Dosya kapsamındaki bilgi ve belgelerden; davacının yaralanması nedeniyle İskenderun Cumhuriyet Başsavcılığı’nın 2018/18671 sor. No’lu ve “taksirle bir kişinin yaralamasına neden olma ” suçundan şüpheli … hakkında başlatılan soruşturma dosyasında, müşteki … ile şüpheli … arasında 02/01/2019 tarihinde, “ …Müşteki … söz aldı: Uzlaşmanın mahiyetini ve Hukuki sonuçlarını anladım.
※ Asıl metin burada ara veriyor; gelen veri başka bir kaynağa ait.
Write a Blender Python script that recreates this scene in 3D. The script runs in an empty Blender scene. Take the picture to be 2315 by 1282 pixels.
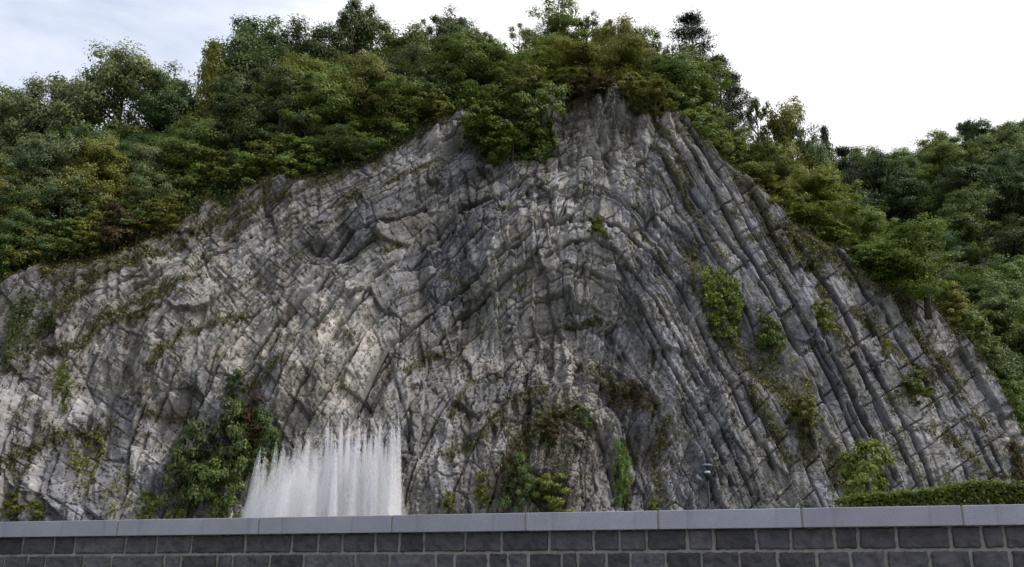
import bpy, math, random
import numpy as np
from math import radians as R

# ------------------------------------------------------------------ camera, sky, sun
PITCH = R(16.77); FPX = 2177.0; CX = 1157.5; CY = 641.0
CAM = np.array([0.0, 0.0, 1.5])
scene = bpy.context.scene
cam_d = bpy.data.cameras.new("camera"); cam_d.sensor_width = 36.0; cam_d.lens = 36.0 * FPX / 2315.0
cam_d.clip_start = 0.1; cam_d.clip_end = 3000
cam = bpy.data.objects.new("camera", cam_d); scene.collection.objects.link(cam)
cam.location = CAM; cam.rotation_euler = (math.pi / 2 + PITCH, 0, 0)
scene.camera = cam
scene.view_settings.view_transform = 'Standard'; scene.view_settings.look = 'None'
scene.view_settings.exposure = 0.2; scene.cycles.volume_bounces = 6; scene.view_settings.gamma = 1.0

SUN_EL = R(52); SUN_AZ = R(105)       # azimuth measured from +Y (view direction) towards +X (right)
world = bpy.data.worlds.new("World"); scene.world = world; world.use_nodes = True
wn = world.node_tree; wn.nodes.clear()
def N(nt, typ, **kw):
    n = nt.nodes.new(typ)
    for k, v in kw.items():
        if k.startswith('i_'):
            n.inputs[k[2:].replace('_', ' ')].default_value = v
        else: setattr(n, k, v)
    return n
wo = N(wn, 'ShaderNodeOutputWorld')
sky = N(wn, 'ShaderNodeTexSky', sky_type='NISHITA', sun_disc=False)
sky.sun_elevation = SUN_EL; sky.sun_rotation = SUN_AZ; sky.dust_density = 2.0
bg1 = N(wn, 'ShaderNodeBackground', i_Strength=0.10); wn.links.new(sky.outputs[0], bg1.inputs[0])
bg2 = N(wn, 'ShaderNodeBackground', i_Strength=1.0)
tc = N(wn, 'ShaderNodeTexCoord')
mp = N(wn, 'ShaderNodeMapping'); mp.inputs['Scale'].default_value = (1.0, 1.0, 2.6); mp.inputs['Location'].default_value = (0.35, 0.1, 0.0)
wn.links.new(tc.outputs['Generated'], mp.inputs[0])
nz = N(wn, 'ShaderNodeTexNoise', i_Scale=2.3, i_Detail=7.0, i_Roughness=0.55, i_Distortion=0.3)
wn.links.new(mp.outputs[0], nz.inputs['Vector'])
sx = N(wn, 'ShaderNodeSeparateXYZ'); wn.links.new(tc.outputs['Generated'], sx.inputs[0])
# cloud brightness rises towards the sun side (right)
mr = N(wn, 'ShaderNodeMapRange', i_From_Min=-0.55, i_From_Max=0.25, i_To_Min=0.0, i_To_Max=1.0)
wn.links.new(sx.outputs['X'], mr.inputs['Value'])
ad = N(wn, 'ShaderNodeMath', operation='MULTIPLY_ADD'); ad.inputs[1].default_value = 0.30
wn.links.new(mr.outputs[0], ad.inputs[0]); wn.links.new(nz.outputs['Fac'], ad.inputs[2])
cr = N(wn, 'ShaderNodeValToRGB')
cr.color_ramp.elements[0].position = 0.50; cr.color_ramp.elements[0].color = (0.47, 0.545, 0.72, 1)
e = cr.color_ramp.elements.new(0.63); e.color = (0.73, 0.785, 0.90, 1)
cr.color_ramp.elements[-1].position = 0.74; cr.color_ramp.elements[-1].color = (1.12, 1.12, 1.14, 1)
wn.links.new(ad.outputs[0], cr.inputs[0]); wn.links.new(cr.outputs[0], bg2.inputs[0])
cov = N(wn, 'ShaderNodeMapRange', i_From_Min=0.36, i_From_Max=0.52, i_To_Min=0.65, i_To_Max=1.0)
wn.links.new(ad.outputs[0], cov.inputs['Value'])
mx = N(wn, 'ShaderNodeMixShader'); wn.links.new(cov.outputs[0], mx.inputs[0])
wn.links.new(bg1.outputs[0], mx.inputs[1]); wn.links.new(bg2.outputs[0], mx.inputs[2])
wn.links.new(mx.outputs[0], wo.inputs[0])

sd = bpy.data.lights.new("sun", 'SUN'); sd.energy = 2.2; sd.angle = R(5); sd.color = (1.0, 0.955, 0.89)
so = bpy.data.objects.new("sun", sd); scene.collection.objects.link(so)
sun_vec = np.array([math.sin(SUN_AZ) * math.cos(SUN_EL), math.cos(SUN_AZ) * math.cos(SUN_EL), math.sin(SUN_EL)])
import mathutils
so.rotation_euler = mathutils.Vector(sun_vec).to_track_quat('Z', 'Y').to_euler()
so.location = (40, 0, 60)

# ------------------------------------------------------------------ helpers
C = scene.collection
rnd = random.Random(7); rg = np.random.default_rng(11)
def proj(x, y, z):
    ry = y - CAM[1]; rz = z - CAM[2]
    zc = ry * math.cos(PITCH) + rz * math.sin(PITCH)
    yc = -ry * math.sin(PITCH) + rz * math.cos(PITCH)
    return CX + FPX * x / zc, CY - FPX * yc / zc
def ray(px, py):
    a = (px - CX) / FPX; b = (CY - py) / FPX
    return np.array([a, math.cos(PITCH) - b * math.sin(PITCH), math.sin(PITCH) + b * math.cos(PITCH)])
def at(px, py, Y):
    d = ray(px, py); return CAM + d * (Y / d[1])
def tag(o, label=None, cat=None, group=None, kind=None):
    if label: o['label'] = label
    if cat: o['category'] = cat
    if group: o['group'] = group
    if kind: o['kind'] = kind
    return o
def empty(name, loc, parent=None):
    o = bpy.data.objects.new(name, None); C.objects.link(o); o.location = loc
    o.empty_display_size = 0.3
    if parent: o.parent = parent
    return o
def mesh_np(name, verts, faces, mat=None, parent=None, attrs=None, smooth=False, link=True):
    """verts (n,3), faces (m,k) int array with k=3 or 4 -> object"""
    me = bpy.data.meshes.new(name); verts = np.asarray(verts, np.float32); faces = np.asarray(faces, np.int32)
    m, k = faces.shape
    me.vertices.add(len(verts)); me.vertices.foreach_set('co', verts.ravel())
    me.loops.add(m * k); me.loops.foreach_set('vertex_index', faces.ravel())
    me.polygons.add(m); me.polygons.foreach_set('loop_start', np.arange(0, m * k, k, dtype=np.int32))
    me.polygons.foreach_set('loop_total', np.full(m, k, np.int32))
    if smooth: me.polygons.foreach_set('use_smooth', np.ones(m, bool))
    me.update(calc_edges=True)
    if attrs:
        for an, (dom, typ, data) in attrs.items():
            at_ = me.attributes.new(an, typ, dom)
            at_.data.foreach_set('color' if 'COLOR' in typ else 'value', np.asarray(data, np.float32).ravel())
    if mat: me.materials.append(mat)
    o = bpy.data.objects.new(name, me)
    if link: C.objects.link(o)
    if parent: o.parent = parent
    return o
class MB:
    """collects quads/tris for one mesh object"""
    def __init__(s): s.v = []; s.f = []
    def box(s, x0, x1, y0, y1, z0, z1):
        b = len(s.v)
        s.v += [(x0,y0,z0),(x1,y0,z0),(x1,y1,z0),(x0,y1,z0),(x0,y0,z1),(x1,y0,z1),(x1,y1,z1),(x0,y1,z1)]
        s.f += [tuple(b+i for i in q) for q in ((0,3,2,1),(4,5,6,7),(0,1,5,4),(1,2,6,5),(2,3,7,6),(3,0,4,7))]
    def tube(s, pts, rad, n=7, cap=True):
        pts = [np.array(p, float) for p in pts]; b0 = len(s.v)
        for i, p in enumerate(pts):
            d = pts[min(i+1, len(pts)-1)] - pts[max(i-1, 0)]; d = d / (np.linalg.norm(d) + 1e-9)
            u = np.cross(d, (0.13, 1, 0.07)); u /= np.linalg.norm(u) + 1e-9; w = np.cross(d, u)
            for k in range(n):
                a = 2 * math.pi * k / n
                s.v.append(tuple(p + rad[i] * (math.cos(a) * u + math.sin(a) * w)))
        for i in range(len(pts) - 1):
            for k in range(n):
                a, b = b0 + i*n + k, b0 + i*n + (k+1) % n
                s.f.append((a, b, b + n, a + n))
        if cap:
            s.f.append(tuple(b0 + k for k in range(n))[::-1]); s.f.append(tuple(b0 + (len(pts)-1)*n + k for k in range(n)))
    def lathe(s, prof, n=20, c=(0,0,0)):
        b0 = len(s.v)
        for r, z in prof:
            for k in range(n):
                a = 2*math.pi*k/n; s.v.append((c[0]+r*math.cos(a), c[1]+r*math.sin(a), c[2]+z))
        for i in range(len(prof)-1):
            for k in range(n):
                a, b = b0+i*n+k, b0+i*n+(k+1) % n; s.f.append((a, b, b+n, a+n))
    def build(s, name, mat, parent=None, smooth=False, bevel=0):
        me = bpy.data.meshes.new(name); me.from_pydata([tuple(map(float, v)) for v in s.v], [], s.f); me.update()
        if smooth:
            for p in me.polygons: p.use_smooth = True
        if mat: me.materials.append(mat)
        o = bpy.data.objects.new(name, me); C.objects.link(o)
        if parent: o.parent = parent
        if bevel:
            m = o.modifiers.new('bevel', 'BEVEL'); m.width = bevel; m.segments = 2
        return o

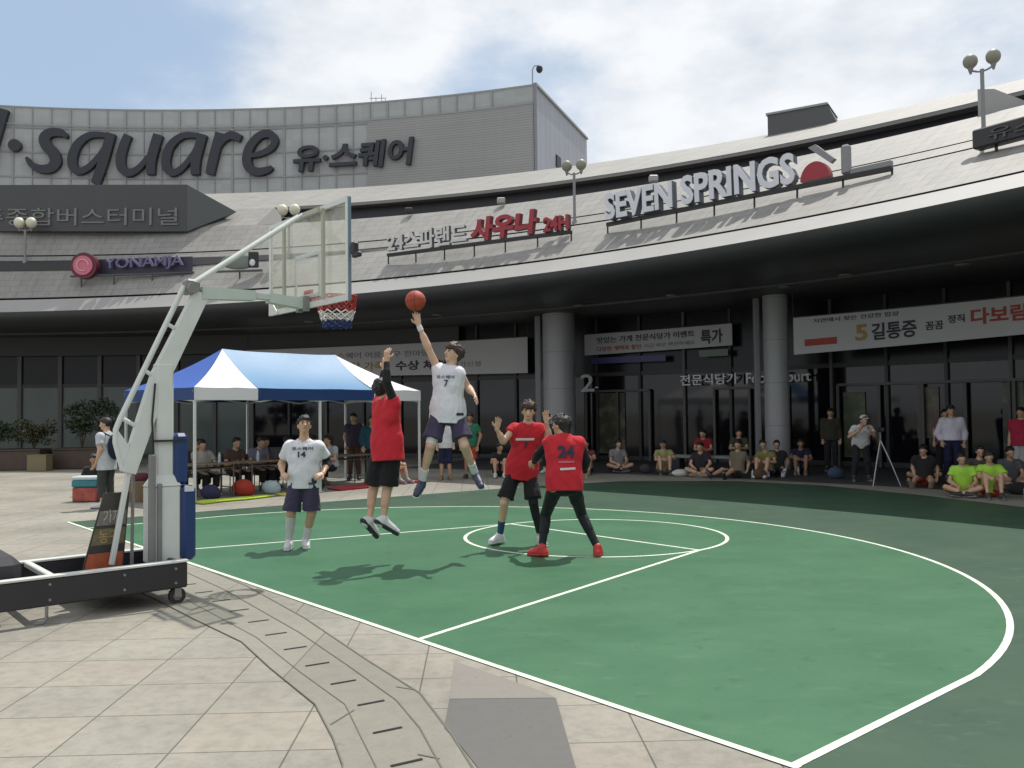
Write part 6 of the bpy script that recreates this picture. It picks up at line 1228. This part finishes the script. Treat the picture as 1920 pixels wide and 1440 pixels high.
# a poster on the door glass, added panels with reflections painted in on the right glass, small things on the ground by the spectators
def blotch(name, c1, c2, sc):
    m = mat(name, c1, .35, 0, 1); nt = m.node_tree; N = nt.nodes.new; L = nt.links.new; b = nt.nodes['Principled BSDF']; tc = N("ShaderNodeTexCoord"); n = N("ShaderNodeTexNoise"); n.inputs['Scale'].default_value = sc; n.inputs['Detail'].default_value = 3; L(tc.outputs['Object'], n.inputs['Vector'])
    r = N("ShaderNodeMapRange"); L(n.outputs['Fac'], r.inputs[0]); r.inputs[1].default_value = .45; r.inputs[2].default_value = .62; mx = N("ShaderNodeMix"); mx.data_type = 'RGBA'; L(r.outputs[0], mx.inputs['Factor']); mx.inputs['A'].default_value = (*c1, 1); mx.inputs['B'].default_value = (*c2, 1); L(mx.outputs['Result'], b.inputs['Base Color']); return m
for t0, t1, z0, z1, m, lb in ((1.052, 1.027, .25, 2.35, blotch("olive_poster_print", (.05, .055, .03), (.16, .15, .10), 2.2), 'dim olive poster on the glass door below the white number'), (.842, .826, .3, 2.2, blotch("green_reflection_blotch", (.03, .05, .015), (.10, .12, .04), 1.8), 'dim green painted reflection of trees on the glass right of the slim column'), (.79, .775, .9, 2.3, blotch("brown_reflection_blotch", (.07, .05, .03), (.14, .13, .08), 2.6), 'dim brown painted reflection on the glass left of the pale shirted man'), (.735, .722, .2, 2.4, blotch("grey_green_reflection_blotch", (.05, .06, .04), (.12, .13, .09), 2.0), 'dim grey green painted reflection on the glass at the right')):
    po = thing('poster', pol((t0 + t1) / 2, RG - .1, z0), lb, 'poster'); mb = MB(); tt = np.linspace(t0, t1, 6); mb.strip([pol(t, RG - .05, z0) for t in tt], [pol(t, RG - .05, z1) for t in tt]); mb.build('print', m, po)  # only the olive one is a poster; the others paint reflections as colour
    mb = MB(); mb.beam(pol(t0, RG - .06, z1), pol(t1, RG - .06, z1), .03, .04); mb.beam(pol(t0, RG - .06, z0), pol(t1, RG - .06, z0), .03, .04); mb.build('holder', M_FRAME2, po)
bag((3.7, 24.3, 0), .17, CL("dark_grey_bag", (.05, .05, .055)), 'dark grey bag between the grey shirted and the yellow green spectators'); bag((6.2, 21.9, 0), .16, CL("brown_bag", (.10, .06, .035)), 'brown bag in front of the spectator in olive shirt', (1, .7, .9)); bag((8.0, 21.6, 0), .2, CL("dull_blue_bag", (.05, .07, .12)), 'dull blue bag on the ground behind the tripod'); bag((10.0, 17.2, 0), .19, CL("black_sport_bag", (.025, .025, .025)), 'black sports bag to the right of the lime vests', (1.3, .7, .7))
for x, y, w in ((4.75, 23.6, 'red shirted spectator on the bench'), (6.05, 22.0, 'khaki spectator'), (7.5, 22.9, 'navy clothed spectator'), (9.75, 16.6, 'right lime vest')):
    bottle((x, y, .004), 'small clear bottle standing on the ground near the ' + w)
Uzlaştırma kapsamı olan Taksirle Bir Kişinin Yaralanmasına Neden Olma suçu ile ilgili olarak Şüpheliden herhangi bir edim talep etmiyorum, dosyanın kapanması ve Şüpheli …’in de uzlaşmak istemesi yeterli, ayrıca dosyaya konu olay nedeniyle edim olarak maddi-manevi tazminat veya başkaca bir talebim yoktur. Şüpheli … ile uzlaşmayı kabul ediyorum, dedi….. Müşteki …, Şüpheli …’den uzlaşma edimi olarak herhangi bir maddi-manevi tazminat veya başkaca bir talebi olmadığı, dosyanın kapanması ve Şüpheli …’in de uzlaşmak istemesinin yeterli olduğu ve Şüpheli …’in de uzlaşmayı kabul etmesi nedeniyle bila edim uzlaştıklarını ve dosyanın uzlaştırma nedeniyle kapatılmasını istediklerini beyan ettiğinden UZLAŞMA sağlanmıştır…” şeklinde tespit yapılarak “uzlaştırma raporu” düzenlendiği ve taraflarca imzalandığı, Cumhuriyet Savcısı tarafından raporun onaylandığı, 24/01/2019 tarih ve 2019/649 Karar ile de şüpheli … hakkında “taksirle bir kişinin yaralanmasına neden olmak” suçundan “…CMK 253/19 bendi uyarınca.. uzlaşma nedeniyle kamu adına kovuşturmaya yer olmadığına” karar verildiği anlaşılmış olup, uzlaşma raporu ilam mahiyetinde olduğundan ve uzlaşmanın sağlanması halinde soruşturma konusu suç nedeniyle tazminat davası açılamayacağı (Yargıtay 4.HD 2021/12707 E. 2022/7885 K.) açık olup, mahkemece de bu gerekçeyle davanın reddine karar verilmesinde bir isabetsizlik görülmemiştir.
Açıklanan nedenlerle usul ve yasaya uygun olarak verilen ilk derece mahkemesi kararına karşı davacı vekilinin istinaf başvurusunun HMK’nın 353/1-b-1 maddesi gereğince esastan reddine dair aşağıdaki hüküm kurulmuştur.
HÜKÜM : Gerekçesi yukarıda izah edildiği üzere;
1-Davacı vekilinin istinaf başvurusunun 6100 Sayılı HMK’nın 353/1-b-1 maddesi gereğince ESASTAN REDDİNE,
2-Davacıdan alınması gereken 179,90 TL istinaf karar harcı peşin alındığından yeniden harç alınmasına yer olmadığına,
3-Davacı tarafından yatırılan istinaf gider avansından kullanılmayan kısmın karar kesinleştiğinde davacıya iadesine,
4-Davacı tarafından yapılan istinaf yargılama giderlerinin kendi üzerinde bırakılmasına,
5-HMK’nın 359/4. maddesi gereğince kararın taraflara tebliğine,
Duruşma açılmadan dosya üzerinde yapılan inceleme sonunda, HMK’nın 361/1 maddesi uyarınca kararın usulen tebliğinden itibaren 2 HAFTA İÇERİSİNDE TEMYİZ YOLU AÇIK olmak üzere 17/05/2023 tarihinde oy birliği ile karar verildi.

Başkan
Üye
Üye
Katip

* Bu belge, 5070 sayılı Kanun hükümleri gereğince elektronik imza ile imzalanmıştır.